Tuesday, November 29, 2011

Teapot Tuesday

Is it possible to have too many teapots?

old teapots never die, they slip away to the V & A


A Teapot is a Palace



A teapot is a palace where djinns and angels dwell

where wings of chamelia sinensis charm

the feathers out of ladies’ hats:

in sunny parlours the polished silver

beeswaxed wood and worn upholstery

(antimacassared for the Vicar)

gather round to pay respects at 3 o’clock

on Tuesdays



Smoke-filled dens of mahjongg tiles

where jade men with heavy bets watch

steam rising over eggshell cups

while fortunes and lives are lost and won

on gaming Tuesdays



Tuan tuan squat on their heels

before turning west to pray

taking their muddy  teh tarikh –

tea pulled through time like the

laterite Selangor roads to

Tuesday afternoon



Corduroy hills have aching backs

bend, pluck, toss and heave

bend again in endless row

No angels these who taste the crop

each Tuesday with their pay



But still, a teapot is a palace



corduroy hills in the Cameron Highlands, Malaysia

Also linked to Magpie Tales Mag 94, where there are plenty more tea drinkers.
x

Sunday, November 27, 2011

So Far

Image by Christine Donnier-Valentin
via Magpie Tales



So Far


I know where the cushions are buried,

stolen after one of those nights,

deep in between and underneath and hidden –

the wall is also my tombstone.



It was me: snuck them off to enlarge a posterior view

brocade red and plump:

now lying denuded, a mere frame of her former comfort.

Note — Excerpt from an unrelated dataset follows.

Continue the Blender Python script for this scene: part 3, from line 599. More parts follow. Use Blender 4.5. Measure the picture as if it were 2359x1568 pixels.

Exposed to the wind and the rain and the scorn of passersby

hard up against the wall

(convict built, brick by hand-formed brick

frog-marked and irregular).

A kind of beauty

unseen and shunned

like my naked lap.



Thanks to Tess for hosting Magpie Tales and providing the prompt.  Many more in the showroom.

Sunday Trees

fallen 'banksia-man'


High on his Limb


high on his limb the banksia man stood in

for windmills

tilting target of a Quixotic Honeyeater

slain by age and storm



x

Thursday, November 24, 2011

What is writing?



Imagine you are a miner, deep underground. The air is heavy and the light dim.  The miner has few tools – a pick, a shovel, a flickering lamp, and if he is lucky, a canary in a cage.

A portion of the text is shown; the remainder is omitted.